**Aim**
Please start at the first line of the records beneath and quote each line exactly, ending with the line containing "COL = SC.collection".

[Stored data]
— BEGIN —

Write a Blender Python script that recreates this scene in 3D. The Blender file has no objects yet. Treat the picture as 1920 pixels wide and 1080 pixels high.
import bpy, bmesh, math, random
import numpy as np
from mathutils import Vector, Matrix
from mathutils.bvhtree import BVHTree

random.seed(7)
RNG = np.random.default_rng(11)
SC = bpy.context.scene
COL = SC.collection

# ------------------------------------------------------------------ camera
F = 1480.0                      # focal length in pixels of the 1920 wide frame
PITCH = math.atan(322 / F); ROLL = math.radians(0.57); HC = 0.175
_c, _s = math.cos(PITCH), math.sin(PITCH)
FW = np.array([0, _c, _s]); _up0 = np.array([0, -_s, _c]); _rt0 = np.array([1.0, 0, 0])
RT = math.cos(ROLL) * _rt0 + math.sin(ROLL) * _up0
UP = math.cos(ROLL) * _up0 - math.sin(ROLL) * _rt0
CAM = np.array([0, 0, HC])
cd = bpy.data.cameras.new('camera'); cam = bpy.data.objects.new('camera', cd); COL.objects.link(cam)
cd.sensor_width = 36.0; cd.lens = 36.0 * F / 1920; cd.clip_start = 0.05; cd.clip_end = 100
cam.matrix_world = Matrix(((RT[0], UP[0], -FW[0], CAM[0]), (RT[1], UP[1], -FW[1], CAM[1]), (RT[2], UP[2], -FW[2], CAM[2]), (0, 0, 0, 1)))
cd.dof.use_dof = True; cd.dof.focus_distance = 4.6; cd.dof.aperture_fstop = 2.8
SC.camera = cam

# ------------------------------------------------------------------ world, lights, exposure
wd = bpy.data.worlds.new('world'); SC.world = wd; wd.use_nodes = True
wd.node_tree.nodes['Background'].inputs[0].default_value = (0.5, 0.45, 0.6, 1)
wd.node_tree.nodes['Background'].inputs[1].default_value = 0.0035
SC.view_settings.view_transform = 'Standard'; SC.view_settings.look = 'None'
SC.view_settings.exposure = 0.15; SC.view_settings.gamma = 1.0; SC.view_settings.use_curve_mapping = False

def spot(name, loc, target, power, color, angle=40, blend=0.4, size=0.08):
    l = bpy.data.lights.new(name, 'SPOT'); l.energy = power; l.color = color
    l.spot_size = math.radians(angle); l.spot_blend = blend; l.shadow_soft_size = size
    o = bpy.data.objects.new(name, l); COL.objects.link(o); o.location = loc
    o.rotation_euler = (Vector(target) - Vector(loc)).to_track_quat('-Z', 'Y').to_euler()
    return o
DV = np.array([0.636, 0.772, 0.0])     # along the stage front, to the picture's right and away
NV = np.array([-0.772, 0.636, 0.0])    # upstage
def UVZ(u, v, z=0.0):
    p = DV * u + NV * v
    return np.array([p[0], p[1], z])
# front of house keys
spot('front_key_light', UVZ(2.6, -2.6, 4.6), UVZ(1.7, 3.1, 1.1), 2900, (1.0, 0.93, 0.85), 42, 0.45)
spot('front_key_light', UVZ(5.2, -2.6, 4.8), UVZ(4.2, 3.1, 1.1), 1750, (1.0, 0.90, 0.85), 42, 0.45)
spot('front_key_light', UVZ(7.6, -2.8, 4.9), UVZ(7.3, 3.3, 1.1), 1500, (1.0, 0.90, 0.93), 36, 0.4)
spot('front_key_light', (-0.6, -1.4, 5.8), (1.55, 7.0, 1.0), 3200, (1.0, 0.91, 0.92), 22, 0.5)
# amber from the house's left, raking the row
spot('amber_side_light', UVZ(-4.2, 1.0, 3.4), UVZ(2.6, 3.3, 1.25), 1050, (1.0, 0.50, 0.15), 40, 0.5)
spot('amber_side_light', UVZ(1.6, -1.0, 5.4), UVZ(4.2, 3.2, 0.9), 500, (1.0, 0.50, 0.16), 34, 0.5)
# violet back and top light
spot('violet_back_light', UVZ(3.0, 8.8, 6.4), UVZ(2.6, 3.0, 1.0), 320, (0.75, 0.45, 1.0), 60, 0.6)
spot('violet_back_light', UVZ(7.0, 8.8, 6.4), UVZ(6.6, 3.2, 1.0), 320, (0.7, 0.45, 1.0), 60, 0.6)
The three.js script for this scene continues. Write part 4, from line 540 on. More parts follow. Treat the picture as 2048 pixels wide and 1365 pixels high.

— END —

**Written response**
Write a Blender Python script that recreates this scene in 3D. The Blender file has no objects yet. Treat the picture as 1920 pixels wide and 1080 pixels high.
import bpy, bmesh, math, random
import numpy as np
from mathutils import Vector, Matrix
from mathutils.bvhtree import BVHTree

random.seed(7)
RNG = np.random.default_rng(11)
SC = bpy.context.scene
COL = SC.collection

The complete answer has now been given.